Dogma and Constraint


I don’t shit on dogma just for the sake of doing it. I’m just offended by it in principle. Dogma is inherently limiting. Just as William Burroughs commented that you can’t discuss a thing that you don’t have a word for, and thus you are constrained by language, you are also constrained by the symbols and systems inherent to a dogma to which you profess. If you don’t accept the precepts of your system as incontrovertibly true, then you’re not a true believer, and eventually you’ll be shaken out of your framework. This may be via your own disillusionment, policing forces within your movement or tradition that seek to weed out apostates, or even via outside influences that draw you away. Even if you do buy in fully and deeply, there will always be forces and circumstances that will test your devotion.

In my previous magical and spiritual work, I have tried to adhere to various fixed paths, but in each case, I have eventually found their truths to be subjective and narrow, and for my part, I cannot stomach that for very long once the façade begins to erode. Consequently, even as I have become an instructor in the practice of sorcery, I state only that I teach techniques, not Truth. I approach my writing the same way.
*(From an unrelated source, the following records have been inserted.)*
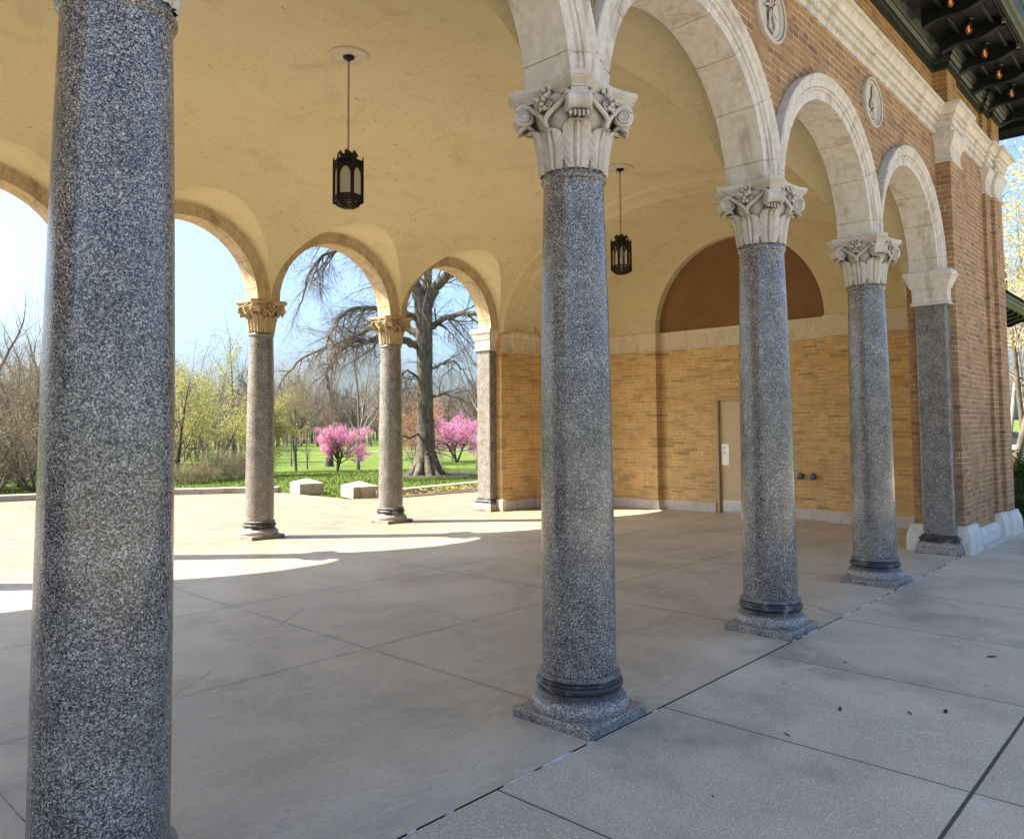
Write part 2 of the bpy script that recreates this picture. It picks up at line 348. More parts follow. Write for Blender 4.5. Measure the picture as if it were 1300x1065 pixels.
CLEAR = mat('clear_lantern_glass', f_clear)
def f_amber(nt, b):
    setb(nt, b, Base_Color=(0.95, 0.62, 0.35), Roughness=0.03); b.inputs['Transmission Weight'].default_value = 0.9
    b.inputs['IOR'].default_value = 1.3
AMBER = mat('amber_bulb_glass', f_amber)
def f_fil(nt, b):
    setb(nt, b, Base_Color=(1.0, 0.45, 0.12), Roughness=0.5, Emission_Color=(1.0, 0.36, 0.08), Emission_Strength=0.12)
FILAMENT = mat('glowing_filament', f_fil)

def f_grass(nt, b):
    p = nt.pos(); n = nt.noise(p, 0.22, 5, 0.6); n2 = nt.noise(p, 3.5, 6, 0.7); n3 = nt.noise(p, 40, 4, 0.7)
    col = nt.mix(nt.rng(n, 0.3, 0.7), (0.075, 0.125, 0.018), (0.12, 0.175, 0.03))
    col = nt.mix(nt.rng(n2, 0.4, 0.75, 0, 0.7), col, (0.07, 0.125, 0.02))
    col = nt.mix(nt.rng(n3, 0.45, 0.75, 0, 0.5), col, (0.22, 0.30, 0.07))
    br = nt.rng(nt.noise(p, 0.5, 5, 0.65), 0.6, 0.72, 0, 0.4)
    col = nt.mix(br, col, (0.20, 0.15, 0.07))
    setb(nt, b, Base_Color=col, Roughness=0.9, Specular_IOR_Level=0.15)
    nt.put(b.inputs['Normal'], nt.bump(nt.m('ADD', n2, n3), 0.9, 0.08))
GRASS = mat('lawn_ground', f_grass)
def f_blade(nt, b):
    p = nt.pos(); n = nt.noise(p, 2.5, 3)
    col = nt.mix(nt.rng(n, 0.3, 0.7), (0.08, 0.145, 0.018), (0.145, 0.215, 0.036))
    setb(nt, b, Base_Color=col, Roughness=0.7, Specular_IOR_Level=0.2)
BLADE = mat('grass_blades', f_blade)
def barkm(name, c1, c2, sc=9):
    def f(nt, b):
        p = nt.obj(); ps = nt.scale(p, (1, 1, 0.22))
        n = nt.noise(ps, sc, 6, 0.7, 0.5)
        setb(nt, b, Base_Color=nt.mix(nt.rng(n, 0.35, 0.65), c1, c2), Roughness=0.95, Specular_IOR_Level=0.15)
        nt.put(b.inputs['Normal'], nt.bump(n, 1.0, 0.06))
    return mat(name, f)
BARK_OAK = barkm('grey_furrowed_bark', (0.05, 0.045, 0.038), (0.22, 0.20, 0.165))
BARK_TWIG = barkm('dark_twig_bark', (0.04, 0.034, 0.028), (0.10, 0.085, 0.07))
BARK_OAKTWIG = barkm('grey_brown_oak_twigs', (0.12, 0.10, 0.08), (0.26, 0.22, 0.175))
BARK_PALE = barkm('pale_grey_twigs', (0.20, 0.165, 0.14), (0.36, 0.31, 0.27))
BARK_WOOD = barkm('hazy_grey_brown_twigs', (0.17, 0.135, 0.115), (0.27, 0.225, 0.20))
BARK_MID = barkm('brown_grey_bark', (0.10, 0.08, 0.065), (0.22, 0.18, 0.15))
def leafm(name, c1, c2, sc=1.4):
    def f(nt, b):
        p = nt.pos(); n = nt.noise(p, sc, 3); n2 = nt.noise(p, 30, 2)
        v = nt.m('ADD', nt.m('MULTIPLY', n, 0.5), nt.m('MULTIPLY', n2, 0.5))
        setb(nt, b, Base_Color=nt.mix(nt.rng(v, 0.35, 0.65), c1, c2), Roughness=0.7, Specular_IOR_Level=0.2)
        b.inputs['Subsurface Weight'].default_value = 0.0
        tr = nt.new('ShaderNodeBsdfTranslucent'); nt.put(tr.inputs[0], nt.mix(nt.rng(v, 0.35, 0.65), c1, c2))
        mx = nt.new('ShaderNodeMixShader'); mx.inputs[0].default_value = 0.35
        nt.l.new(b.outputs[0], mx.inputs[1]); nt.l.new(tr.outputs[0], mx.inputs[2])
        nt.l.new(mx.outputs[0], nt.n['Material Output'].inputs[0])
    return mat(name, f)
LEAF_YG = leafm('yellow_green_leaf', (0.29, 0.29, 0.09), (0.46, 0.45, 0.18))
LEAF_Y = leafm('yellow_catkin_leaf', (0.42, 0.34, 0.10), (0.60, 0.52, 0.20))
LEAF_TAN = leafm('tan_bud_leaf', (0.22, 0.19, 0.10), (0.34, 0.30, 0.17))
LEAF_PINK = leafm('magenta_blossom', (0.58, 0.20, 0.38), (0.80, 0.40, 0.62), 2.5)
LEAF_OR = leafm('rusty_orange_leaf', (0.34, 0.16, 0.09), (0.48, 0.27, 0.15))
LEAF_DK = leafm('dark_shrub_leaf', (0.03, 0.05, 0.015), (0.08, 0.13, 0.035))
LEAF_MOSS = leafm('mossy_sprout', (0.20, 0.19, 0.07), (0.33, 0.33, 0.13))

# ------------------------------------------------------------------ mesh helpers
C = scene.collection
def link(o, parent=None):
    C.objects.link(o)
    if parent is not None: o.parent = parent
    return o
def tag(o, label=None, cat=None, group=None, kind=None):
    if label: o['label'] = label
    if cat: o['category'] = cat
    if group: o['group'] = group
    if kind: o['kind'] = kind
    return o
def empty(name, loc=(0, 0, 0), parent=None, rz=0.0):
    o = bpy.data.objects.new(name, None); o.location = loc; o.rotation_euler = (0, 0, rz); o.empty_display_size = 0.2
    return link(o, parent)
def mesh_obj(name, V, F, m, parent=None, smooth=False, loc=None):
    me = bpy.data.meshes.new(name); me.from_pydata([tuple(v) for v in V], [], F); me.update()
    if smooth: me.polygons.foreach_set('use_smooth', [True] * len(me.polygons))
    if not isinstance(m, (list, tuple)): m = [m]
    for x in m: me.materials.append(x)
    o = bpy.data.objects.new(name, me)
    if loc: o.location = loc
    return link(o, parent)
def np_obj(name, V, F, m, parent=None, smooth=False):
    """V (n,3) array, F list of (k,nsides) int arrays"""
    me = bpy.data.meshes.new(name)
    F = [f for f in F if len(f)]
    nl = sum(f.size for f in F); nf = sum(len(f) for f in F)
    me.vertices.add(len(V)); me.vertices.foreach_set('co', np.asarray(V, np.float32).ravel())
    me.loops.add(nl); me.polygons.add(nf)
    me.loops.foreach_set('vertex_index', np.concatenate([f.ravel() for f in F]).astype(np.int32))
    tot = np.concatenate([np.full(len(f), f.shape[1]) for f in F]).astype(np.int32)
    st = np.concatenate([[0], np.cumsum(tot)[:-1]]).astype(np.int32)
    me.polygons.foreach_set('loop_start', st); me.polygons.foreach_set('loop_total', tot)
    if smooth: me.polygons.foreach_set('use_smooth', np.ones(nf, bool))
    me.update(calc_edges=True)
    me.materials.append(m)
    return link(bpy.data.objects.new(name, me), parent)

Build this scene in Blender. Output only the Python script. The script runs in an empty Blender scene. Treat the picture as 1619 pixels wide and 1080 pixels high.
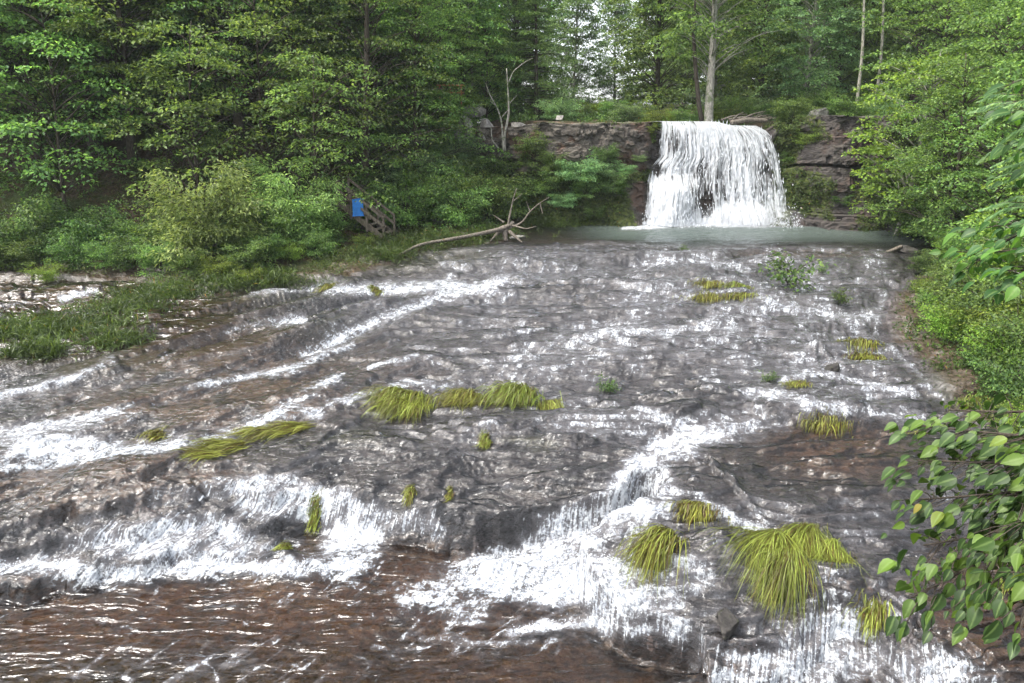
import bpy, math, random
import numpy as np
from mathutils import Vector

C = bpy.context.scene.collection
SC = bpy.context.scene
R = math.radians

# ------------------------------------------------------------------ camera, sky, sun, exposure
CAMH, PITCH, F, CX, CY = 5.5, R(10.0), 1079.33, 809.5, 375.3     # focal length and centre in photo pixels
cd = bpy.data.cameras.new('camera')
cam = bpy.data.objects.new('camera', cd); C.objects.link(cam)
cam.location = (0, 0, CAMH); cam.rotation_euler = (R(90) - PITCH, 0, 0)
cd.sensor_width = 36.0; cd.lens = 24.0; cd.shift_y = -(540 - CY) / 1619.0
cd.clip_start = 0.05; cd.clip_end = 2000
SC.camera = cam

w = bpy.data.worlds.new('World'); SC.world = w; w.use_nodes = True
nt = w.node_tree; nt.nodes.clear()
SUN_EL, SUN_AZ = 60.0, -112.0       # azimuth from +Y towards +X
sky = nt.nodes.new('ShaderNodeTexSky'); sky.sky_type = 'NISHITA'; sky.sun_disc = False
sky.sun_elevation = R(SUN_EL); sky.sun_rotation = R(SUN_AZ); sky.dust_density = 3.0; sky.altitude = 200
hs = nt.nodes.new('ShaderNodeHueSaturation'); hs.inputs['Saturation'].default_value = 0.30
hs.inputs['Value'].default_value = 1.0
bg = nt.nodes.new('ShaderNodeBackground'); bg.inputs['Strength'].default_value = 0.15
wo = nt.nodes.new('ShaderNodeOutputWorld')
nt.links.new(sky.outputs[0], hs.inputs['Color']); nt.links.new(hs.outputs[0], bg.inputs[0]); nt.links.new(bg.outputs[0], wo.inputs[0])

sl = bpy.data.lights.new('sun', 'SUN'); sl.energy = 1.9; sl.angle = R(14); sl.color = (1.0, 0.95, 0.86)
so = bpy.data.objects.new('sun', sl); C.objects.link(so)
_d = Vector((math.sin(R(SUN_AZ)) * math.cos(R(SUN_EL)), math.cos(R(SUN_AZ)) * math.cos(R(SUN_EL)), math.sin(R(SUN_EL))))
so.rotation_euler = (-_d).to_track_quat('-Z', 'Y').to_euler()
SC.view_settings.view_transform = 'Standard'; SC.view_settings.look = 'None'
SC.view_settings.gamma = 1.0; SC.view_settings.use_curve_mapping = False
SC.view_settings.exposure = 1.85
SC.render.engine = 'CYCLES'
SC.cycles.use_adaptive_sampling = True; SC.cycles.adaptive_threshold = 0.02
SC.cycles.max_bounces = 5; SC.cycles.transparent_max_bounces = 10; SC.cycles.volume_bounces = 0
SC.cycles.diffuse_bounces = 2; SC.cycles.glossy_bounces = 2
SC.cycles.caustics_reflective = False; SC.cycles.caustics_refractive = False

# ------------------------------------------------------------------ maths helpers
cp, sp = math.cos(PITCH), math.sin(PITCH)
def ray(px, py):
    a = (px - CX) / F; b = -(py - CY) / F
    return np.array([a, cp + b * sp, -sp + b * cp])
def proj(X, Y, Z):
    dz = Z - CAMH; dep = Y * cp - dz * sp; up = Y * sp + dz * cp
    dep = np.maximum(dep, 0.05)
    return CX + F * X / dep, CY - F * up / dep
_Yk = np.array([0, 7, 9, 10.5, 11.5, 16, 22, 27, 29.6, 200.])
_Zk = np.array([-1.25, -1.2, -1.12, -1.04, -0.95, -0.66, -0.33, -0.1, 0, 0])
def zb(Y): return np.interp(Y, _Yk, _Zk)
_Yt = np.linspace(1.0, 60, 6000); _, _Vt = proj(0 * _Yt, _Yt, zb(_Yt))
def base(px, py):                       # photo pixel -> point on the smooth stream surface
    px = np.asarray(px, float); py = np.asarray(py, float)
    Y = np.interp(-py, -_Vt, _Yt); dep = Y * cp + (CAMH - zb(Y)) * sp
    return (px - CX) / F * dep, Y
def wpts(l): return np.stack(base([p[0] for p in l], [p[1] for p in l]), 1)
def sstep(a, b, x):
    t = np.clip((x - a) / (b - a), 0, 1); return t * t * (3 - 2 * t)
def seg_dist(X, Y, pts):
    d = np.full(np.shape(X), 1e9)
    for (ax, ay), (bx, by) in zip(pts[:-1], pts[1:]):
        vx, vy = bx - ax, by - ay; L2 = vx * vx + vy * vy + 1e-12
        t = np.clip(((X - ax) * vx + (Y - ay) * vy) / L2, 0, 1)
        d = np.minimum(d, np.hypot(X - ax - t * vx, Y - ay - t * vy))
    return d
def sdf_poly(X, Y, pts):                # negative inside
    P = list(map(tuple, pts)); P.append(P[0])
    d = seg_dist(X, Y, P); ins = np.zeros(np.shape(X), bool)
    for (ax, ay), (bx, by) in zip(P[:-1], P[1:]):
        if ay == by: continue
        c = ((ay > Y) != (by > Y)) & (X < (bx - ax) * (Y - ay) / (by - ay) + ax); ins ^= c
    return np.where(ins, -d, d)
def _hash(i, j, k):
    n = (i.astype(np.int64) * 374761393 + j.astype(np.int64) * 668265263 + k * 2147483647) & 0xffffffff
    n = ((n ^ (n >> 13)) * 1274126177) & 0xffffffff; n = (n ^ (n >> 16)) & 0xffff
    return n / 65535.0
def vnoise(x, y, seed=0):
    i = np.floor(x); j = np.floor(y); fx = x - i; fy = y - j
    fx = fx * fx * (3 - 2 * fx); fy = fy * fy * (3 - 2 * fy)
    a = _hash(i, j, seed); b = _hash(i + 1, j, seed); c = _hash(i, j + 1, seed); d = _hash(i + 1, j + 1, seed)
    return (a + (b - a) * fx) * (1 - fy) + (c + (d - c) * fx) * fy
def fbm(x, y, seed=0, octv=4):
    s = 0; a = 0.5; t = 0
    for o in range(octv):
        s = s + a * vnoise(x * 2 ** o + 17.3 * o, y * 2 ** o - 9.1 * o, seed + o * 7); t += a; a *= 0.5
    return s / t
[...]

Some people need the structure and safety of an established framework through which they can experience the numinous, but in order to obtain that safe haven, they must sacrifice self-determination and ultimately self-actualization for the sake of the system that they are contorting themselves to fit. I have long believed that one of the precious scarcities in the world, and perhaps even the Universe, is true novelty. Experimentation and the expansion of the limits of human experience should be the credo of every magical practitioner. To be rigidly locked into a path prescribed by a hierarchical authority is to surrender that prerogative and to allow ones flame to be dimmed in service to mediocrity.